I love a sunburnt country,
A land of sweeping plains,
Of ragged mountain ranges,
Of drought and flooding rains.
I love her far horizons,
I love her jewel-sea,
Her beauty and her terror –
The wide brown land for me!
In the same year, Dorothea Mackellar was writing her poem in 1906, Australia was on the move. The first electric trams began running in Melbourne between St Kilda and Brighton. The town of Roma, Queensland became the first town in Australia to be lit and powered by natural gas. We were industrialising and quickly. Our appetite for power was increasing and more and more cities and towns across Australia needed safe ,reliable power.
Dorothea Mackellar’s famous poem paints a picture of Australian landscape that rings true. Expansive, an arid center, a rugged dividing range and a green lush eastern coast that gives way to sun-bleached sandy beaches. Bushfires and floods have been a part of our environment for millennia.
Imagine then running electricity poles and wires across this wide and varied landscape.
NSW network service provider Essential Energy is doing just that. Essential Energy maintains and operates the electricity distribution network for much of NSW. It has a footprint that covers 95 per cent of the state (basically everything outside of the greater Sydney area) and services more than 900,000 homes and businesses.
With a network as expansive as this that runs through some of the most varied terrain in Australia, it is a significant challenge to have eyes on every pole, wire and conductor and to be able to understand them much better as individual assets and as an entire system
This is why Essential Energy partnered with Neara – a digital twin modelling software firm.
Neara created a 3D digital twin model of Essential Energy’s entire network and from there, analysed the operations of the network using state of the art technology and analytics software. The findings have been considerable.
When Dorethea Mackellar was writing ‘My Country’ power generally ran in one direction. Power was generated, it travelled through some high voltage wires and transmission lines, was converted into low voltage and then into homes and businesses.
Nowadays power still runs in the traditional way, but can also run from where power is generated in homes from solar panels and fed back into the grid. If not managed correctly this can cause all sorts of congestion on the grid. (imagine driving the wrong way down a three lane highway).
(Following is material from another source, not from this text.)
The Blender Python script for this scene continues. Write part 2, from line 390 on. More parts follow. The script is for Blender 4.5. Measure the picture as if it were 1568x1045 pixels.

This energy flow requires capacity in the network which is highly technical and highly regulated.
One of the factors in measuring capacity for overhead networks is that they are rated with a temperature rating. This determines the amount of current that can be run through the lines when combined with information about the mix of ambient temperature, sunshine, wind speed, how the network is constructed and the terrain the network passes over.
As electricity runs through the wires, the temperature of the line increases and the wires sag – this cannot exceed certain limits due to safety reasons. Assessing this temperature rating for all 1.4 million conductors is almost impossible to do manually. This is where the digital twin modelling comes in. It determines how tight the wires are strung, where they are attached to poles, the terrain and land use underneath the wires and importantly, the temperature the wires can reach before hitting a safety limit.
Networks have previously needed to make very conservative estimates about the temperature rating and therefore the capacity of their overhead lines. By implementing this 3D digital twin modelling, Essential Energy can determine the true temperature rating based on how the network has actually been constructed, which means that more informed decisions can be made based on the actual capacity of the overhead network-not the assumed capacity.
In the case of the Essential Energy, this large-scale analysis is validating that the capacity of the overhead network is up to double the previously assumed capacity.
While there are other considerations required when connecting to the network, this is good news for customers, as it means more solar generated on the rooftops of homes and businesses can be utilised and it reduces the need for costly infrastructure buildouts.
It’s also good news for the transition. Grid constraints have often limited the amount of clean energy generated by solar and wind farms that be pumped into the grid.
As the federal government increases its pressure on network businesses to do the heavy lifting in reaching net zero and to create a more carbon neutral service, it is innovations like this that will aid most in the transition.